Reproduce nothing but the lines from the one with "Write the bpy" through the one with "HW = 1.25; H", exactly and with both ends. Omit pictures.

**INPUT FOR THIS TASK**
>> Begin

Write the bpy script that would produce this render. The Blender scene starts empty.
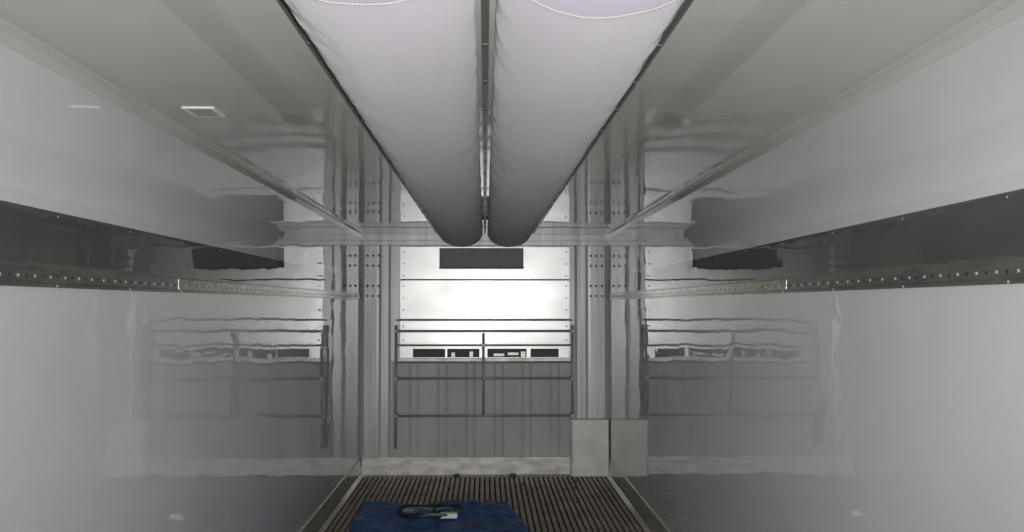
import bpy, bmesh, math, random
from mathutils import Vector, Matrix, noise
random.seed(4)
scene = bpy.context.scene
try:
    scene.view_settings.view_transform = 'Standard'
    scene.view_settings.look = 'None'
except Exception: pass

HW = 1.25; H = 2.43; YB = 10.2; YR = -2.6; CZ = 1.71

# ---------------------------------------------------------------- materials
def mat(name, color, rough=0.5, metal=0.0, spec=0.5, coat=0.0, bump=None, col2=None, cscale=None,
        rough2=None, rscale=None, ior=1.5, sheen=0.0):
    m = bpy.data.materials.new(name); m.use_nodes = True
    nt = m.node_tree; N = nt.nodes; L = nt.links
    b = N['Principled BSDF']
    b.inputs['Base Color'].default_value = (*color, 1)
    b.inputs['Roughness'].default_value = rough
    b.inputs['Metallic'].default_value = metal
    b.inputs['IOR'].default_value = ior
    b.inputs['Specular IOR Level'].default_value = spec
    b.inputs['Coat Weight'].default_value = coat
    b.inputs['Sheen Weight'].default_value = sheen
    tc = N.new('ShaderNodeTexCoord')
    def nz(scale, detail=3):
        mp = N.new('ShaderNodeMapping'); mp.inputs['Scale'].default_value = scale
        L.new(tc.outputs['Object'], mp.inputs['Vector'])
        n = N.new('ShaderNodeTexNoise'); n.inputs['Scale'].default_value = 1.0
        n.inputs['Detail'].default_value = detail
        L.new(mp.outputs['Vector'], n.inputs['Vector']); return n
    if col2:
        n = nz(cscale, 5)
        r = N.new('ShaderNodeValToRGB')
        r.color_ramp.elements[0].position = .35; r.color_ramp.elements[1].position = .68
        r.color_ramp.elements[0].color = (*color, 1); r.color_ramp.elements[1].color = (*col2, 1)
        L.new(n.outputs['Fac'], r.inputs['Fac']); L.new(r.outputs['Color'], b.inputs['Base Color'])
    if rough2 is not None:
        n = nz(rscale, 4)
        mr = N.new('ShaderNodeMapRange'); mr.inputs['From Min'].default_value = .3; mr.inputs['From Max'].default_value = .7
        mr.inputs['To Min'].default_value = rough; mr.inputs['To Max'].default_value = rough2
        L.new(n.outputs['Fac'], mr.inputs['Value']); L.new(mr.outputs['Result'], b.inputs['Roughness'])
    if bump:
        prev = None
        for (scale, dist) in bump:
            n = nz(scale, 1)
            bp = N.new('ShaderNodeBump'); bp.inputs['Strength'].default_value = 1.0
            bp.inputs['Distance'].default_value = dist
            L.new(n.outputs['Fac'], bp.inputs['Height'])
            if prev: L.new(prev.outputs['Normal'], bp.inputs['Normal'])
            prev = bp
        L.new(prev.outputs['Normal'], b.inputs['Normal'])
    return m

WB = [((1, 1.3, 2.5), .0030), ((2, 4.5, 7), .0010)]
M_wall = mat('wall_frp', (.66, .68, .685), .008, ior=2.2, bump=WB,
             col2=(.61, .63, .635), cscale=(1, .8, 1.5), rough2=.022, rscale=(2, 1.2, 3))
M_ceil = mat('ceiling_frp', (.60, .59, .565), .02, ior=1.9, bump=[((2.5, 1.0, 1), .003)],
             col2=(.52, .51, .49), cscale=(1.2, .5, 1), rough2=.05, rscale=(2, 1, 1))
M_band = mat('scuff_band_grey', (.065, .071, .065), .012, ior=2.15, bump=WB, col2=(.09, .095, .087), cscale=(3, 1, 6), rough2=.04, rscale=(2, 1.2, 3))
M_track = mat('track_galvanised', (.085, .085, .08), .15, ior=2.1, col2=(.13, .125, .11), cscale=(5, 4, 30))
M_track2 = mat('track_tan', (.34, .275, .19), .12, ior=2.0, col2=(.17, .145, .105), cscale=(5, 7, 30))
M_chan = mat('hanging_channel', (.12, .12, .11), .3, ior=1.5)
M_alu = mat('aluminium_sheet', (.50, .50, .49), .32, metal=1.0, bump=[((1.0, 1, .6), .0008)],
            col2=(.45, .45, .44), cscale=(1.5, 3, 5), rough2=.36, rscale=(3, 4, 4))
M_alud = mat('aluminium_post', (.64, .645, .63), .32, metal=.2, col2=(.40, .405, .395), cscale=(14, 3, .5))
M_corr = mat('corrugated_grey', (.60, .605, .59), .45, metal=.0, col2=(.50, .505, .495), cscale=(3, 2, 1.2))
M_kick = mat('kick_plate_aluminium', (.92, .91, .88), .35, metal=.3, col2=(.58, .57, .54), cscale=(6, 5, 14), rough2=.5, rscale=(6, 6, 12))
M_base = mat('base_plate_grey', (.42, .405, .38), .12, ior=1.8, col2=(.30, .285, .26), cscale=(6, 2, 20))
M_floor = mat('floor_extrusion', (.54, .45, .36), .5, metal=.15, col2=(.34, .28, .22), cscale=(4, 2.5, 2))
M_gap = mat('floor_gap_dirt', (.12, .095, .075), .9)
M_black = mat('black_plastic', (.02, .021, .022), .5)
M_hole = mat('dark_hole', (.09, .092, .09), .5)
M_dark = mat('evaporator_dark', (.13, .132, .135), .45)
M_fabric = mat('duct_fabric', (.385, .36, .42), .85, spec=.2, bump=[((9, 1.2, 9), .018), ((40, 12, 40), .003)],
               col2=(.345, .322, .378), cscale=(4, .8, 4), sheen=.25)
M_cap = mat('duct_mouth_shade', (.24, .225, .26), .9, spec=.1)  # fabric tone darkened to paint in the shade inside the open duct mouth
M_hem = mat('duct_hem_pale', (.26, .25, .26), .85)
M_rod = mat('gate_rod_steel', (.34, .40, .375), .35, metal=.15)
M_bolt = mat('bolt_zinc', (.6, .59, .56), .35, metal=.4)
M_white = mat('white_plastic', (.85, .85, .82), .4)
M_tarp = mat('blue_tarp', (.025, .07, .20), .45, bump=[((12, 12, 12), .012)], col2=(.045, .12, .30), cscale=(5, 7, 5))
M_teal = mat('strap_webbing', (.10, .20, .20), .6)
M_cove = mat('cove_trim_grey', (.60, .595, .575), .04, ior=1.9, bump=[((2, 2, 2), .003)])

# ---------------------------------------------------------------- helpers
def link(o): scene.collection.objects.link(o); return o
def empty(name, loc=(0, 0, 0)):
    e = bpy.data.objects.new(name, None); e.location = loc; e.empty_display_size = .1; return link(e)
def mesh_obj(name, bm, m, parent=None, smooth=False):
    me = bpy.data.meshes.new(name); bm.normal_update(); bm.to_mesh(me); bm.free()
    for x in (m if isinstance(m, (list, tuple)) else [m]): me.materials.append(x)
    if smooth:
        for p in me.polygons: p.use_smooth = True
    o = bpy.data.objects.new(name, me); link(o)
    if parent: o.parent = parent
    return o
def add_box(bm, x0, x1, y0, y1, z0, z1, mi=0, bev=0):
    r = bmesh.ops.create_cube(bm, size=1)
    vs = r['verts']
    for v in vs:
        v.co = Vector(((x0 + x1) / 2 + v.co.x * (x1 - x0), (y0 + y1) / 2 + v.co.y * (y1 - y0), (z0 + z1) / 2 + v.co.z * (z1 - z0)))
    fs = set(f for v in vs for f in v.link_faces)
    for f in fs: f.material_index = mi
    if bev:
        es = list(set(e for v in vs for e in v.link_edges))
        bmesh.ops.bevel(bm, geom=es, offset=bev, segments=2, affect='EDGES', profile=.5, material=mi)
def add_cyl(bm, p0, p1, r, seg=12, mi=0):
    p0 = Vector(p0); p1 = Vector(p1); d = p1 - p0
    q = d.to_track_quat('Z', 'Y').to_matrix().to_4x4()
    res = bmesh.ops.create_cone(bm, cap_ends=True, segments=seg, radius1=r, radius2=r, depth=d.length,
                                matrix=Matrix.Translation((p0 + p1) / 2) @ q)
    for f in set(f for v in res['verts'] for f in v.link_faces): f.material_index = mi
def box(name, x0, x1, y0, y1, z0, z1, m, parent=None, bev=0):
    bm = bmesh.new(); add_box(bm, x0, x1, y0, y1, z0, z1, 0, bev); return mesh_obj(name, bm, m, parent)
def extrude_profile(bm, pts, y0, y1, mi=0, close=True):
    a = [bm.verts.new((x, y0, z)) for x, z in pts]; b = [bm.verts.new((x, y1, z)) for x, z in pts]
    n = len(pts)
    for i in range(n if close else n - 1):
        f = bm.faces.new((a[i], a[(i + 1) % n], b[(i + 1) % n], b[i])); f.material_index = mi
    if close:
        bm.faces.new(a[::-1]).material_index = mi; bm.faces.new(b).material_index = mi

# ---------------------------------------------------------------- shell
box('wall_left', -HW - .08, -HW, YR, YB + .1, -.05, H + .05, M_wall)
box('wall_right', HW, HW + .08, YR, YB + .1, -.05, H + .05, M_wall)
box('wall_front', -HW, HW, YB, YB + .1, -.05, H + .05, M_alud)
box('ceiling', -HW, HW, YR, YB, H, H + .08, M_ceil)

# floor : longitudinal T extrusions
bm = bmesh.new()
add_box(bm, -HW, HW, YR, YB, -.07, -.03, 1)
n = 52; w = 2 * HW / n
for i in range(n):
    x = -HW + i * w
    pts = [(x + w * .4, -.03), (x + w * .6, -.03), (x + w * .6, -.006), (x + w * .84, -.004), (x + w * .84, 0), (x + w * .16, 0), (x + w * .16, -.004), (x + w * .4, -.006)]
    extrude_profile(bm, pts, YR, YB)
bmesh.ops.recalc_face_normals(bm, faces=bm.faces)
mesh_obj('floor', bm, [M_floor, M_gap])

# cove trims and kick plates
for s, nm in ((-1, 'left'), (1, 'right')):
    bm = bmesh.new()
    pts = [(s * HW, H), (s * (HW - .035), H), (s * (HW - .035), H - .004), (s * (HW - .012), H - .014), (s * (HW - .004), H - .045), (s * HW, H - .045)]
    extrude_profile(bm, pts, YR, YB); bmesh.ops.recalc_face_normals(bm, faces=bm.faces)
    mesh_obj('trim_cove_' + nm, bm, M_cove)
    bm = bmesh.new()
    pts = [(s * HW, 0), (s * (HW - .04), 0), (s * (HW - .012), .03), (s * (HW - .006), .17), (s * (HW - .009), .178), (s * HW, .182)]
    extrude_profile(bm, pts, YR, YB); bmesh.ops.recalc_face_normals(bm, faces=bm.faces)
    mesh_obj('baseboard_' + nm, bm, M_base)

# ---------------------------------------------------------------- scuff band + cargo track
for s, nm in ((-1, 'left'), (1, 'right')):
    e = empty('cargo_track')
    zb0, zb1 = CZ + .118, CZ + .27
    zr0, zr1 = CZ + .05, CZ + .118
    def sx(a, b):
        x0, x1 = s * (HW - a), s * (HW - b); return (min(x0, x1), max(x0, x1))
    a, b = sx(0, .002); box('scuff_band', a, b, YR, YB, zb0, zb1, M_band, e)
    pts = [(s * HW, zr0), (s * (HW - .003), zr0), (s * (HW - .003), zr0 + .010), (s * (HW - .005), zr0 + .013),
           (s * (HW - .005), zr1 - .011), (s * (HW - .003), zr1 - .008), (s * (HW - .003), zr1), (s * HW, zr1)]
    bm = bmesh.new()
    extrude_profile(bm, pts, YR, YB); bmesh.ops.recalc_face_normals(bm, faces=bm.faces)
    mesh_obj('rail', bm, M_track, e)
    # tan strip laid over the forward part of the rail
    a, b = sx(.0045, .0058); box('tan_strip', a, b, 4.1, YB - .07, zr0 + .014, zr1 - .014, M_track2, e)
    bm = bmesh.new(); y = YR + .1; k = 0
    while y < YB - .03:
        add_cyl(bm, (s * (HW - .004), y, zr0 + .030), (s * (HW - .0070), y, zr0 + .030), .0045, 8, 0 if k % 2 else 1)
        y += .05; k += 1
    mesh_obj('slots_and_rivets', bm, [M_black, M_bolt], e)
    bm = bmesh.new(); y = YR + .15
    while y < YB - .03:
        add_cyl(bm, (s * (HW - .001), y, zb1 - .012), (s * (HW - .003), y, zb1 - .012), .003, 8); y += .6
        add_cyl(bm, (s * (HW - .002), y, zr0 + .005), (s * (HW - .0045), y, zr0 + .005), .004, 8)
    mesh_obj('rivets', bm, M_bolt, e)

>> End
>> Begin

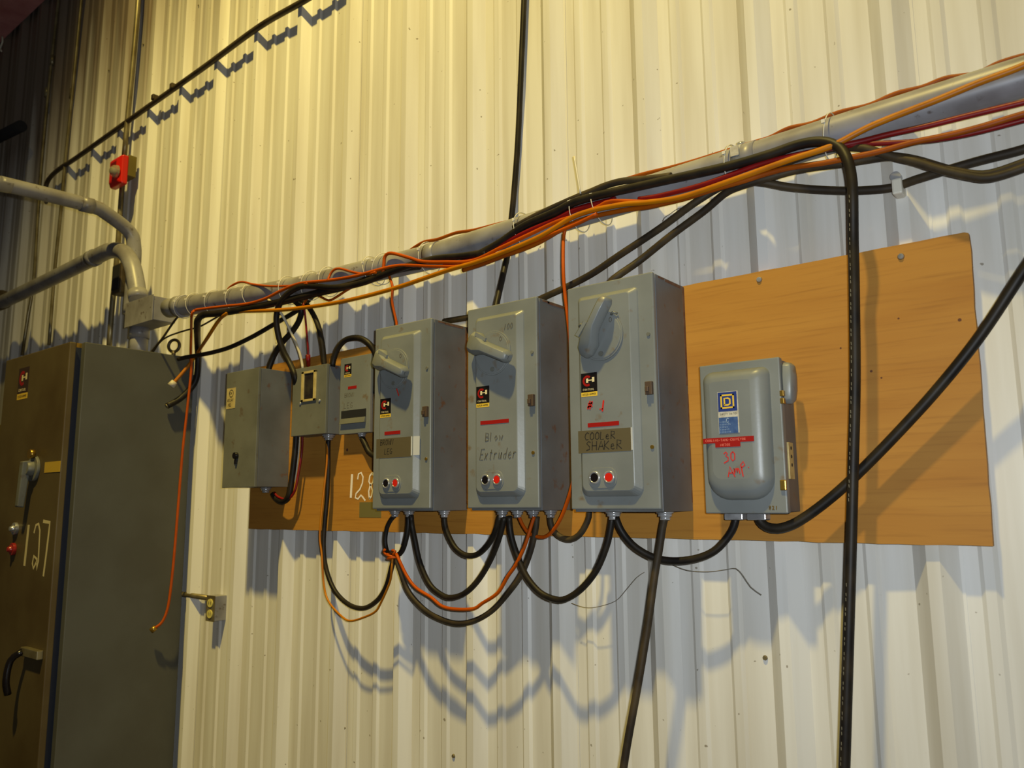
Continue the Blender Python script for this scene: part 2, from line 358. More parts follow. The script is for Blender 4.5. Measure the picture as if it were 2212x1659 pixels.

>> End

**RESULT OF THE TASK**
Write the bpy script that would produce this render. The Blender scene starts empty.
import bpy, bmesh, math, random
from mathutils import Vector, Matrix, noise
random.seed(4)
scene = bpy.context.scene
try:
    scene.view_settings.view_transform = 'Standard'
    scene.view_settings.look = 'None'
except Exception: pass

HW = 1.25; H = 2.43; YB = 10.2; YR = -2.6; CZ = 1.71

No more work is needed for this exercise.